Problem statement -> Only the lines from the start up to and including the line containing "sc.cycles.use_denoising = True" should be repeated, word for word.
══ Data lines
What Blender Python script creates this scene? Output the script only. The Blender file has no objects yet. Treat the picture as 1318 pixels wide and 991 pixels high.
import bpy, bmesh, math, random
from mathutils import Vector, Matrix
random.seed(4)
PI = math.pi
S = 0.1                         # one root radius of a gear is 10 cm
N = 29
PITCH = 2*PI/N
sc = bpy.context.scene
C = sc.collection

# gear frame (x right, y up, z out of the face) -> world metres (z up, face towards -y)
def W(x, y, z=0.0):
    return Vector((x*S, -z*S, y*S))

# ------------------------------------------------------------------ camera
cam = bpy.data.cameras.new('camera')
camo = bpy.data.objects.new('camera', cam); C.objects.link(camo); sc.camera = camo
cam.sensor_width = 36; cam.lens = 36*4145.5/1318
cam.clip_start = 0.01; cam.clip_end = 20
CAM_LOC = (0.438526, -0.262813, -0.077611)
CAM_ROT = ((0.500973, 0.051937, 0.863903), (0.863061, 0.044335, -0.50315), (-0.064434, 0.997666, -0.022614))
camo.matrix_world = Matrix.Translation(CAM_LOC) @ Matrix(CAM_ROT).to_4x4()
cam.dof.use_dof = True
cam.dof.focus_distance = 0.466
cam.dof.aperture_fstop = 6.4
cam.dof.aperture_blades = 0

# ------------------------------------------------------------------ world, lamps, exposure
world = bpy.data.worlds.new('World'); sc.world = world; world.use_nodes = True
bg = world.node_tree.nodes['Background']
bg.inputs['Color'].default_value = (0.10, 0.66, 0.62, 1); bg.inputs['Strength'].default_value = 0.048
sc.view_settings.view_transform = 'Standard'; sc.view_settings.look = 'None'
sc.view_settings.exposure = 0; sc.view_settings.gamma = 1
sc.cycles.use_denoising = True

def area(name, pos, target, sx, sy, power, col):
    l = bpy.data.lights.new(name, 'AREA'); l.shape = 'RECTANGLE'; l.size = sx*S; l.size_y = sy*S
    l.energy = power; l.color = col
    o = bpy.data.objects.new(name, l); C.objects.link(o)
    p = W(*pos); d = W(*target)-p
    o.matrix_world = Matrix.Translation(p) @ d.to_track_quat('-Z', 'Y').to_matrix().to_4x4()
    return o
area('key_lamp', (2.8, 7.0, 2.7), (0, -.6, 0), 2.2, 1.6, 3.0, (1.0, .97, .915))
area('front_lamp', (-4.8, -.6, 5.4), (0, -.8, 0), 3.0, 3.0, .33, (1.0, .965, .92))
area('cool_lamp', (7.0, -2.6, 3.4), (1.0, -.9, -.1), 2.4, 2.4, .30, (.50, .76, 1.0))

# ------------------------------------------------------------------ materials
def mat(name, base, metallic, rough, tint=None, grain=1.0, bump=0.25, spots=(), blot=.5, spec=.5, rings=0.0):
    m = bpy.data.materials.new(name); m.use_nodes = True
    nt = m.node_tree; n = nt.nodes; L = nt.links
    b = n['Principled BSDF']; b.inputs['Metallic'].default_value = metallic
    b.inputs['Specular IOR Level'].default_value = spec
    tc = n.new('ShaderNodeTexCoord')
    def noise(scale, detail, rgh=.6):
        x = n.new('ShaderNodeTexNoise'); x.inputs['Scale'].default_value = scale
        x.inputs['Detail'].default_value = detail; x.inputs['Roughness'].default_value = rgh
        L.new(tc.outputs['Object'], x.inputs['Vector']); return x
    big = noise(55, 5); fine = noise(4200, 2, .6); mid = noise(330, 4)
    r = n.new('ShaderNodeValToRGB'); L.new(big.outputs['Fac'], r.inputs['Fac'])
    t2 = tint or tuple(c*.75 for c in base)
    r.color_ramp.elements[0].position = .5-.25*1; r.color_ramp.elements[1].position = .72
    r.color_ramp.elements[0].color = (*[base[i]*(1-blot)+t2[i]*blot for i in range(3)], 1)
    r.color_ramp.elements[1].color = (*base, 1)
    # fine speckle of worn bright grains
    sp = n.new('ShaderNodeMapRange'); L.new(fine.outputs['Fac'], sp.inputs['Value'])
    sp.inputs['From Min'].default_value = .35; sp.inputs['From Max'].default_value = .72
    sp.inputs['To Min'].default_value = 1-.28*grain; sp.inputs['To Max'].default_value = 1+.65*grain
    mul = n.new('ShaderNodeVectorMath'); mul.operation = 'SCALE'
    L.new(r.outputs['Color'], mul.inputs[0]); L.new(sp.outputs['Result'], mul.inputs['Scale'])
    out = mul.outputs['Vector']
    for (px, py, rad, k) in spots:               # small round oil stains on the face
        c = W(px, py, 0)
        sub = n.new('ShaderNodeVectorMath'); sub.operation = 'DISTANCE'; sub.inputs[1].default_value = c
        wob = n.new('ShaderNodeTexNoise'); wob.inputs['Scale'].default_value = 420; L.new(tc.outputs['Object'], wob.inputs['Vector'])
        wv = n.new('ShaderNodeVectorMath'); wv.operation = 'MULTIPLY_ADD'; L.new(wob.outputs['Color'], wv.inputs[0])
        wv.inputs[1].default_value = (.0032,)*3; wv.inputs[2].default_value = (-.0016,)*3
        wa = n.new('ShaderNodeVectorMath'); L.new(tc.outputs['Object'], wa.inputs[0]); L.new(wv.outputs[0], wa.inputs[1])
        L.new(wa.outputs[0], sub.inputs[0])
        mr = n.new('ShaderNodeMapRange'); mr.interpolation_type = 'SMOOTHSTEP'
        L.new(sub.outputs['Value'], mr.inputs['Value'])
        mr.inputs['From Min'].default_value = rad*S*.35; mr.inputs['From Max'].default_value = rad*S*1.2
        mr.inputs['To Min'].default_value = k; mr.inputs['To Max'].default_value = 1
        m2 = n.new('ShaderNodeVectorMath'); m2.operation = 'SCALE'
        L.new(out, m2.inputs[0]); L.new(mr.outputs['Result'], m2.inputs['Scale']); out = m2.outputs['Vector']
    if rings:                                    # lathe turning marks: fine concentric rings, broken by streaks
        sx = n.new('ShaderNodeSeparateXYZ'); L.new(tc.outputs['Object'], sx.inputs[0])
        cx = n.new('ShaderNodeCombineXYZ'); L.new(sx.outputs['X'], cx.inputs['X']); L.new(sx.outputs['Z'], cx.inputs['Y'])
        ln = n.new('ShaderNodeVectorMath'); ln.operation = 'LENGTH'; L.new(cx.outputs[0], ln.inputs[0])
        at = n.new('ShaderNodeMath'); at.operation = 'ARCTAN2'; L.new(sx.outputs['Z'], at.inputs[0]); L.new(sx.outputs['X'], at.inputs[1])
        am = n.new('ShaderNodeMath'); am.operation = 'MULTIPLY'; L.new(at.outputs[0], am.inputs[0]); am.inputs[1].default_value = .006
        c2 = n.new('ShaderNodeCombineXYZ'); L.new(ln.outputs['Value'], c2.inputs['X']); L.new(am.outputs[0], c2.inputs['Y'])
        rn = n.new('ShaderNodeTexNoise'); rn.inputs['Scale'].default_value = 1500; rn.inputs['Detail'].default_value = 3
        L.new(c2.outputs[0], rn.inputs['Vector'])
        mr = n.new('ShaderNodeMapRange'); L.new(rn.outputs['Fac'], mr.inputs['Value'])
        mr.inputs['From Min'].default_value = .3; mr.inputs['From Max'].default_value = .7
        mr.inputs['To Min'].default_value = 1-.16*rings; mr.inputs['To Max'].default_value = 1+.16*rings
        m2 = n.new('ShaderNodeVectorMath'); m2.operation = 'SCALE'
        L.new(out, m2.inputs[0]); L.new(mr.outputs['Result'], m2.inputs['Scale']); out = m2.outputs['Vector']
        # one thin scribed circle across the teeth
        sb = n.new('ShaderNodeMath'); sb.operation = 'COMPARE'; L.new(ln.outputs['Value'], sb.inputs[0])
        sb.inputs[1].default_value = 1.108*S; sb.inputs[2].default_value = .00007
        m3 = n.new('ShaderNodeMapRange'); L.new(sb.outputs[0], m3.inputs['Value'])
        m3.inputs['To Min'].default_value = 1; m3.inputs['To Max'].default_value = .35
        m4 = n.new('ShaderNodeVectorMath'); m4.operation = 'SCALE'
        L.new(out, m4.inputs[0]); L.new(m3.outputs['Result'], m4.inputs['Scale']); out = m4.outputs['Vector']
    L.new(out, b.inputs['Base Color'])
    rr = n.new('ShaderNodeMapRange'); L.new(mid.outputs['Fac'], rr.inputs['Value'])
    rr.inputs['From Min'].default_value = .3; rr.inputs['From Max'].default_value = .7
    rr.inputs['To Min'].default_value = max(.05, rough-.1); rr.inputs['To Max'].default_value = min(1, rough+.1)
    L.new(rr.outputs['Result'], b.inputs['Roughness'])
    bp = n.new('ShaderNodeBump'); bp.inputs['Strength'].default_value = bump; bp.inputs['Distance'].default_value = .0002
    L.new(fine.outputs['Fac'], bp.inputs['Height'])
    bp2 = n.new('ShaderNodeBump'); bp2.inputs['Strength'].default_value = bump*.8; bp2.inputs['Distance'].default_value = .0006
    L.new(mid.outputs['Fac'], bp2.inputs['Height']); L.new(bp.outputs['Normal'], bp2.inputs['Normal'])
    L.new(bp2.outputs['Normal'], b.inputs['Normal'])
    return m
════
Solution for this exercise ->
What Blender Python script creates this scene? Output the script only. The Blender file has no objects yet. Treat the picture as 1318 pixels wide and 991 pixels high.
import bpy, bmesh, math, random
from mathutils import Vector, Matrix
random.seed(4)
PI = math.pi
S = 0.1                         # one root radius of a gear is 10 cm
N = 29
PITCH = 2*PI/N
sc = bpy.context.scene
C = sc.collection

# gear frame (x right, y up, z out of the face) -> world metres (z up, face towards -y)
def W(x, y, z=0.0):
    return Vector((x*S, -z*S, y*S))

# ------------------------------------------------------------------ camera
cam = bpy.data.cameras.new('camera')
camo = bpy.data.objects.new('camera', cam); C.objects.link(camo); sc.camera = camo
cam.sensor_width = 36; cam.lens = 36*4145.5/1318
cam.clip_start = 0.01; cam.clip_end = 20
CAM_LOC = (0.438526, -0.262813, -0.077611)
CAM_ROT = ((0.500973, 0.051937, 0.863903), (0.863061, 0.044335, -0.50315), (-0.064434, 0.997666, -0.022614))
camo.matrix_world = Matrix.Translation(CAM_LOC) @ Matrix(CAM_ROT).to_4x4()
cam.dof.use_dof = True
cam.dof.focus_distance = 0.466
cam.dof.aperture_fstop = 6.4
cam.dof.aperture_blades = 0

# ------------------------------------------------------------------ world, lamps, exposure
world = bpy.data.worlds.new('World'); sc.world = world; world.use_nodes = True
bg = world.node_tree.nodes['Background']
bg.inputs['Color'].default_value = (0.10, 0.66, 0.62, 1); bg.inputs['Strength'].default_value = 0.048
sc.view_settings.view_transform = 'Standard'; sc.view_settings.look = 'None'
sc.view_settings.exposure = 0; sc.view_settings.gamma = 1
sc.cycles.use_denoising = True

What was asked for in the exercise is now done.